Your instructions -> Tally the lines holding the word "scene" and state the count by itself.

─── Material provided

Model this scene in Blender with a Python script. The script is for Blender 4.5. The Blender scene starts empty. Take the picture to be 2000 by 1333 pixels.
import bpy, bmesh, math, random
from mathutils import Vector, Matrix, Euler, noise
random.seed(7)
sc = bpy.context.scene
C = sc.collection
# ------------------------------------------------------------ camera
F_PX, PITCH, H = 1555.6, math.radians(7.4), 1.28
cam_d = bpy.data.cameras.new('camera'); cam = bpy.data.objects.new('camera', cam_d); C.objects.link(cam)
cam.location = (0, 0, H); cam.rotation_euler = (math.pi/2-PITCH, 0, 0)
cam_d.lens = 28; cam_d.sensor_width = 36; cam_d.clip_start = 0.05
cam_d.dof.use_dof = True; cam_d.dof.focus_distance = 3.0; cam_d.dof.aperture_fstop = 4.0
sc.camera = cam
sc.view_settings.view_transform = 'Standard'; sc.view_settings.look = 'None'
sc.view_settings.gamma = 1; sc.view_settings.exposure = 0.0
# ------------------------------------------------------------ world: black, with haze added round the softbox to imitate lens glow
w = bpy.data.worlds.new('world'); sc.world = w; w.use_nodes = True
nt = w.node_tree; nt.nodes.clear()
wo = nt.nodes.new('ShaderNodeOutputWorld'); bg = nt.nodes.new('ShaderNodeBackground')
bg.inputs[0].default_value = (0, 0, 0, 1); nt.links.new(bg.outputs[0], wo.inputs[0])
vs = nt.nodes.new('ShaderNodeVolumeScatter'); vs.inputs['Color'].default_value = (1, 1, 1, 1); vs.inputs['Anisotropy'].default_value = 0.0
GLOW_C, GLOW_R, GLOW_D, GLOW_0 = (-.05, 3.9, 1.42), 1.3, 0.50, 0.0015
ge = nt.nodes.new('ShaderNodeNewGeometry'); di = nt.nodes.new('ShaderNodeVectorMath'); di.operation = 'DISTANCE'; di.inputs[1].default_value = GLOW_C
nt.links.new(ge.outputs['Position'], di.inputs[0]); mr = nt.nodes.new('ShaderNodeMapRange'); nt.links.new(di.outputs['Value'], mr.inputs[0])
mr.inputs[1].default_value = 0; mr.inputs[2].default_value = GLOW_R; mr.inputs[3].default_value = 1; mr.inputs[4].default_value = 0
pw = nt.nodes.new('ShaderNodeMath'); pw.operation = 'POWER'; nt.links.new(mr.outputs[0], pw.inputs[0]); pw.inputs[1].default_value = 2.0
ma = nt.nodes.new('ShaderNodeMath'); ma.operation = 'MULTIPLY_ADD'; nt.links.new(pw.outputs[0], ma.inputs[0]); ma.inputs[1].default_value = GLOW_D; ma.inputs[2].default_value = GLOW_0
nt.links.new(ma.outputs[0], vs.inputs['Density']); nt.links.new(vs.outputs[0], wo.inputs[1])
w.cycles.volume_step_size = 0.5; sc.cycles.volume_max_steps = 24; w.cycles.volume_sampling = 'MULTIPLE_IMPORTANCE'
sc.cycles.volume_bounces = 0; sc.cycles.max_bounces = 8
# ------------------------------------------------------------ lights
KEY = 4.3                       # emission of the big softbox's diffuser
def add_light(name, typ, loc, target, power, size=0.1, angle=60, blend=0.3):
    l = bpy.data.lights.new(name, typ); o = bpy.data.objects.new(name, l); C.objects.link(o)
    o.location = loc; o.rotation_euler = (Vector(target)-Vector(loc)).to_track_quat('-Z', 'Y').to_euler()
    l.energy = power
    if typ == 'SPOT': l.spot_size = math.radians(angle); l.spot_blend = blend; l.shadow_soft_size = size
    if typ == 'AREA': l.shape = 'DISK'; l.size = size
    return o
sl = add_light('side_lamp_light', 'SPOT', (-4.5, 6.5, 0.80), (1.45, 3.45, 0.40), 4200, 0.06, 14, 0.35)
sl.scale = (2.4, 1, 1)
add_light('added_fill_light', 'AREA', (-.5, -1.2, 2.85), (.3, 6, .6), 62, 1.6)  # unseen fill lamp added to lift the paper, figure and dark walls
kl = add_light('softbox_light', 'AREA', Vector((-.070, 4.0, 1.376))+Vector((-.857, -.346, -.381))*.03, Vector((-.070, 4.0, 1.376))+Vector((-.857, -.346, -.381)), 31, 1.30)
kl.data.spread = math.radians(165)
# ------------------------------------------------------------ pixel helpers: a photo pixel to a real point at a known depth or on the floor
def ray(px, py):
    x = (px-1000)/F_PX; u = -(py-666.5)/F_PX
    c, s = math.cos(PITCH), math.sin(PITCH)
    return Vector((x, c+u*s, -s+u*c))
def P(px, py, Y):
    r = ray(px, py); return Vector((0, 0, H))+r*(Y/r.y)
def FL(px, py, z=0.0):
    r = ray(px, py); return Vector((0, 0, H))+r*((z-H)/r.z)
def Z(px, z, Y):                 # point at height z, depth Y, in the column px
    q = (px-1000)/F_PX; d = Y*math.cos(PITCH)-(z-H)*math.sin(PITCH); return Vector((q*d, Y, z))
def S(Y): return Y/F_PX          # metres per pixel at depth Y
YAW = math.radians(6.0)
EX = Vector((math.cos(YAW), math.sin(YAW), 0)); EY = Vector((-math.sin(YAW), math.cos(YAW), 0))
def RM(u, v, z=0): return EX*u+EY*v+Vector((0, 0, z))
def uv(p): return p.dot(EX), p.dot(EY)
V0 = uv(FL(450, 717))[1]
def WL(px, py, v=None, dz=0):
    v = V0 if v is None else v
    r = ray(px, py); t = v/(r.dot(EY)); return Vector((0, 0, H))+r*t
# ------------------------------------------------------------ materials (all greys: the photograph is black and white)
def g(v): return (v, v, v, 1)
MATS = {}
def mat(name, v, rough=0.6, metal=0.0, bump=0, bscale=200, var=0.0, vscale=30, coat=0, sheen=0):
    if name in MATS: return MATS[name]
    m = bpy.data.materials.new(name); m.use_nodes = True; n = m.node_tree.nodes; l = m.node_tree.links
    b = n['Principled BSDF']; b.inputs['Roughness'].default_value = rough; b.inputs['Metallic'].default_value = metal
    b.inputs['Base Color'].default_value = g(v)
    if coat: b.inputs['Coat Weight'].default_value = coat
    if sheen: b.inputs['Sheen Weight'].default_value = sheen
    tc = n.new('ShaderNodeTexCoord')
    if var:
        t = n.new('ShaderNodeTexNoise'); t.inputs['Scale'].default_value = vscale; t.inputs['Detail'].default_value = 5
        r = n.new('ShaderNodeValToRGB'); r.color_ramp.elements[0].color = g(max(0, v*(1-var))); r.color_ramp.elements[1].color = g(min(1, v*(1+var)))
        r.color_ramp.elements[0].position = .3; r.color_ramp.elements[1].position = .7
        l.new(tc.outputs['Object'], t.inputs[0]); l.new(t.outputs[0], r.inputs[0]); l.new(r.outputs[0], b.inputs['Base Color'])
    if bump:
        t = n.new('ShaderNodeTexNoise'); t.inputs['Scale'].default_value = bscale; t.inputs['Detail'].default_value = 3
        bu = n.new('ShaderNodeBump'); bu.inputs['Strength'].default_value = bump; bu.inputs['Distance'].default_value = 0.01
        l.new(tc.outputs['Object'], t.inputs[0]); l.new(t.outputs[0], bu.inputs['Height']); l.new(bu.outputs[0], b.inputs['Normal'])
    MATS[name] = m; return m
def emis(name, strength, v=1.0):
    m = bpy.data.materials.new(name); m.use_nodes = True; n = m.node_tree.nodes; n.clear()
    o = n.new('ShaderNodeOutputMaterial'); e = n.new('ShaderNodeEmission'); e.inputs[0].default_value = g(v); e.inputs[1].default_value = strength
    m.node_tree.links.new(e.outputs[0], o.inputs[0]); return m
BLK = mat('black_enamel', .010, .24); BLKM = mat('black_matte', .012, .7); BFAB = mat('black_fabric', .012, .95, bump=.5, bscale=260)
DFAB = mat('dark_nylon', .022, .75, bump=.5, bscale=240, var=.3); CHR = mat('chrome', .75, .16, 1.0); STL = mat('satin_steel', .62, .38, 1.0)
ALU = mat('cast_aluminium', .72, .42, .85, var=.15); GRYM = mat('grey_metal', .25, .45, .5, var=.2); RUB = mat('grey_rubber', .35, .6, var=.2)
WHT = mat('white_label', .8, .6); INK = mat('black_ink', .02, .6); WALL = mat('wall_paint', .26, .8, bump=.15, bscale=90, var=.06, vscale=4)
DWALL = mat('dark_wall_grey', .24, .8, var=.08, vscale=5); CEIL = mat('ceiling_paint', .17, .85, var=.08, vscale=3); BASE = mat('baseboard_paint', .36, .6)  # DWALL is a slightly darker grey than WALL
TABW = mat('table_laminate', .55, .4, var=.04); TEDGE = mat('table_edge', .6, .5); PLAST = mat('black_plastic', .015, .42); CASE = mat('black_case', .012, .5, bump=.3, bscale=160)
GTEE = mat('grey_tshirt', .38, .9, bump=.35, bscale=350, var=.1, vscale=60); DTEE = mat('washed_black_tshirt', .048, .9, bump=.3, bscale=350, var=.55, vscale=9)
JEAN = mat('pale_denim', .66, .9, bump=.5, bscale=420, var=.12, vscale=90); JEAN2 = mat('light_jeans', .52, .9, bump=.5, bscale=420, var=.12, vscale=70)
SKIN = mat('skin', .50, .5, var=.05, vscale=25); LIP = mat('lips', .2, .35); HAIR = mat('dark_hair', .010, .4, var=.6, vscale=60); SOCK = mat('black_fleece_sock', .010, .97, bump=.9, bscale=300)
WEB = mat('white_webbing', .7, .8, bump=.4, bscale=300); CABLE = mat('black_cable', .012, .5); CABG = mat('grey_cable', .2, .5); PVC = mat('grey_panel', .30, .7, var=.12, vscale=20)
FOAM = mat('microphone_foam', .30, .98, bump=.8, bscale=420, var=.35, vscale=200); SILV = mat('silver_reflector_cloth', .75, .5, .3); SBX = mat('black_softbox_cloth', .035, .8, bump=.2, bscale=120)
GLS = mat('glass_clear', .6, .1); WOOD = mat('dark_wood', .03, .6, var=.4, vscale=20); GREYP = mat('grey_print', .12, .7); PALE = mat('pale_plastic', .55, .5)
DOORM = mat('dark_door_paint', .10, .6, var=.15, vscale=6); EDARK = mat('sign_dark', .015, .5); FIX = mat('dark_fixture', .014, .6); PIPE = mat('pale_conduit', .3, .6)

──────

Task output -> 2